## SHORT EXERCISE:
Take the lines from the beginning of the data below through the line holding "COL = scn.collection" and return exactly those.

## DATA BLOCK:
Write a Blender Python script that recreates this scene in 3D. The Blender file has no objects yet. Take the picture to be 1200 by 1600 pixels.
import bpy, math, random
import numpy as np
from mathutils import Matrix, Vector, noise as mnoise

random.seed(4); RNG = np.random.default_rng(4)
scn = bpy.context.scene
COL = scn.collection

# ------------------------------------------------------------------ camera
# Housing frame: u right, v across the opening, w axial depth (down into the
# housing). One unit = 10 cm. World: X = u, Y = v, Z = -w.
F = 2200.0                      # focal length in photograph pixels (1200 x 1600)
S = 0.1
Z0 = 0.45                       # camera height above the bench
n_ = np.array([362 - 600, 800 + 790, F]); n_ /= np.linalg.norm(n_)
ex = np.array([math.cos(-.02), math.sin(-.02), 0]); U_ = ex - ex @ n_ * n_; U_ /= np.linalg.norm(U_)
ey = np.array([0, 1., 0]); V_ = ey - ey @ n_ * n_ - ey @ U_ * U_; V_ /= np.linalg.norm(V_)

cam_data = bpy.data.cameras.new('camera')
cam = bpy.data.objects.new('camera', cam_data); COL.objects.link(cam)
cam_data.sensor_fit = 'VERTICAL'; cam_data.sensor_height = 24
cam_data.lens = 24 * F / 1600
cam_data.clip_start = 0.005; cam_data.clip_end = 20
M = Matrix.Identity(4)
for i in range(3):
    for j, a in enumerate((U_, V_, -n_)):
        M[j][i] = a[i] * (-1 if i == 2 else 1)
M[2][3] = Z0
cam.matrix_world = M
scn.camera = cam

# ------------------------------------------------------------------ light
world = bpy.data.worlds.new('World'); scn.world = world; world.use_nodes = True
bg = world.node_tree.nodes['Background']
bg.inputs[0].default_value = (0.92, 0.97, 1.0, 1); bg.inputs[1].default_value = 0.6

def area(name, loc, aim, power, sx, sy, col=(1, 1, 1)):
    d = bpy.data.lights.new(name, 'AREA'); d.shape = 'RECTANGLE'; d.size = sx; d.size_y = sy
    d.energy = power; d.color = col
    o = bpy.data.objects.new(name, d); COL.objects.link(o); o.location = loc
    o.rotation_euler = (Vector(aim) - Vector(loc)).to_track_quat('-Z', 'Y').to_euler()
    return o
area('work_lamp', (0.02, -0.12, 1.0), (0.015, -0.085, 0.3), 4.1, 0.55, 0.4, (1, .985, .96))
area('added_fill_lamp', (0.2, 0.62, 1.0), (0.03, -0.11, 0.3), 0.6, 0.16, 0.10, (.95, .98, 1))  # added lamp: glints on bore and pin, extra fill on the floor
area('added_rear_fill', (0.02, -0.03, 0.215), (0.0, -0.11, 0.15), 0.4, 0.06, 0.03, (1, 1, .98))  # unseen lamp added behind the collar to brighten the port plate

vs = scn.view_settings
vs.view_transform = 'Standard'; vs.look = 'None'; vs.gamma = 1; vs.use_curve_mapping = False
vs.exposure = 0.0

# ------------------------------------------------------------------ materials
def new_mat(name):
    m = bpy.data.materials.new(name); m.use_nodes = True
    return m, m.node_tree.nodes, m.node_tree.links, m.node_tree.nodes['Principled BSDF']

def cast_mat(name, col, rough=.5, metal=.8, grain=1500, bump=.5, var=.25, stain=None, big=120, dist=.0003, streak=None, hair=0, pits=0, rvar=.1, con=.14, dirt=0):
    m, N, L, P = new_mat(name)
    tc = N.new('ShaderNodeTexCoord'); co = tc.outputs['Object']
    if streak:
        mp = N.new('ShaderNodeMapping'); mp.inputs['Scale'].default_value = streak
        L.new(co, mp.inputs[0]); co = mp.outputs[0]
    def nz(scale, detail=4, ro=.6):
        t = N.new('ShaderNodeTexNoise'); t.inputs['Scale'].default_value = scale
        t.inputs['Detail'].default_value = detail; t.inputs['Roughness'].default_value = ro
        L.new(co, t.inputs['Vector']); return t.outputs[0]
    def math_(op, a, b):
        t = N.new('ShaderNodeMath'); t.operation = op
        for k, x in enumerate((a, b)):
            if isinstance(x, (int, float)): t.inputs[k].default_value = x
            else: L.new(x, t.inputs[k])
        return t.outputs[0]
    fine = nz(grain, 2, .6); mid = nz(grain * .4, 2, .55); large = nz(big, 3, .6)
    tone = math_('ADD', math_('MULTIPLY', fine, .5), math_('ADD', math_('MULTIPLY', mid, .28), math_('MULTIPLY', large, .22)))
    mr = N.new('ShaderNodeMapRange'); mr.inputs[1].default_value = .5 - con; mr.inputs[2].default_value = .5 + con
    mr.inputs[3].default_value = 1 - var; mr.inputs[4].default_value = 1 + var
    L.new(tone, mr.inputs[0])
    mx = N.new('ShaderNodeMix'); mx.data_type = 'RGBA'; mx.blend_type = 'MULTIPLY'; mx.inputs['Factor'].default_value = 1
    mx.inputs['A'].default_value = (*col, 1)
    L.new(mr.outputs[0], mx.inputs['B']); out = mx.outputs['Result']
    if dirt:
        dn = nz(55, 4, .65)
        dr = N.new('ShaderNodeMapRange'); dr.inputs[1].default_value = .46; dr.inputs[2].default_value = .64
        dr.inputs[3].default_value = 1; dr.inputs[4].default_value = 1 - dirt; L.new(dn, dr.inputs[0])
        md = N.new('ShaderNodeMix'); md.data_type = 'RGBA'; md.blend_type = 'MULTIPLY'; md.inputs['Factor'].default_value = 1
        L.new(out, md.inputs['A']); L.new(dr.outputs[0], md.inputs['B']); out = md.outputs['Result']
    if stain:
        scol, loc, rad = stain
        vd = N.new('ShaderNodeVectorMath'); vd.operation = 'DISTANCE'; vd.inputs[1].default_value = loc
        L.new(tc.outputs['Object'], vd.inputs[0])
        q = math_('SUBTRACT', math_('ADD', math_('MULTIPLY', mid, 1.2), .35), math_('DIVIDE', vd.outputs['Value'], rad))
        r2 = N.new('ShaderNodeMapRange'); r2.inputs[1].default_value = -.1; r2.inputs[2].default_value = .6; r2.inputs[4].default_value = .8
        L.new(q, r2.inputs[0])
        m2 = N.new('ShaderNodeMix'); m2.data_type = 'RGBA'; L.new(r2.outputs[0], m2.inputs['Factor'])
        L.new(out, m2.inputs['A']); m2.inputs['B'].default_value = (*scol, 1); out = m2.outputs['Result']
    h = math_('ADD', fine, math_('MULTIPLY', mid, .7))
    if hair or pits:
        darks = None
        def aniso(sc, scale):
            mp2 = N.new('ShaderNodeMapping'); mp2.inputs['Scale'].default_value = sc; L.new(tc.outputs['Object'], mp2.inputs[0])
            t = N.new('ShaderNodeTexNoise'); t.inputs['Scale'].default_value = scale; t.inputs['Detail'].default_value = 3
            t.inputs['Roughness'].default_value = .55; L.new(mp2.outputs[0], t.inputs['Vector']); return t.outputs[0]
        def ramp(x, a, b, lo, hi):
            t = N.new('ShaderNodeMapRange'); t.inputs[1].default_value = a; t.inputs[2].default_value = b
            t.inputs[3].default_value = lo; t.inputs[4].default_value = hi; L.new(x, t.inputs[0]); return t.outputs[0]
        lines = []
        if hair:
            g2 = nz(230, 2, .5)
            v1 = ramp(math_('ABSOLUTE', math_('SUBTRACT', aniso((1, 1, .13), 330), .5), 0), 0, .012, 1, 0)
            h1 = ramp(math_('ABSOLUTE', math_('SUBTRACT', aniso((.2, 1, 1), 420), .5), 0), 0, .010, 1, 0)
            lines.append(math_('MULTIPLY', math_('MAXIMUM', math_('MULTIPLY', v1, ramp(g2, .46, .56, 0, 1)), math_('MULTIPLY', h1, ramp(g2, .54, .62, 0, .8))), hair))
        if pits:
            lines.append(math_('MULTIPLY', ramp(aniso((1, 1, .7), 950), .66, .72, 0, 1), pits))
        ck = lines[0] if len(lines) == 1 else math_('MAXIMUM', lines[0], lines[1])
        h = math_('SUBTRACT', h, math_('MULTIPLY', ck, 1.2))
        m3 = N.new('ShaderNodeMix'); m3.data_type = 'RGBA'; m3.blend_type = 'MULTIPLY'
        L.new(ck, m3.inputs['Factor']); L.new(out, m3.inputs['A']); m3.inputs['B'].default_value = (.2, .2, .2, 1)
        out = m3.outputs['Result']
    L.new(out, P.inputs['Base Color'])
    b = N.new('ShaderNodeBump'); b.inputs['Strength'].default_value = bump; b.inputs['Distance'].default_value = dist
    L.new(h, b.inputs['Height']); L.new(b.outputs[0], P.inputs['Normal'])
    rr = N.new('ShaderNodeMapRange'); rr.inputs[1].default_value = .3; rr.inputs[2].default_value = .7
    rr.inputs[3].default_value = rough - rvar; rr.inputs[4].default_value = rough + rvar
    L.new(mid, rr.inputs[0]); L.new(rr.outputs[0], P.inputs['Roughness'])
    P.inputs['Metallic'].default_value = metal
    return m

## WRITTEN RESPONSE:
Write a Blender Python script that recreates this scene in 3D. The Blender file has no objects yet. Take the picture to be 1200 by 1600 pixels.
import bpy, math, random
import numpy as np
from mathutils import Matrix, Vector, noise as mnoise

random.seed(4); RNG = np.random.default_rng(4)
scn = bpy.context.scene
COL = scn.collection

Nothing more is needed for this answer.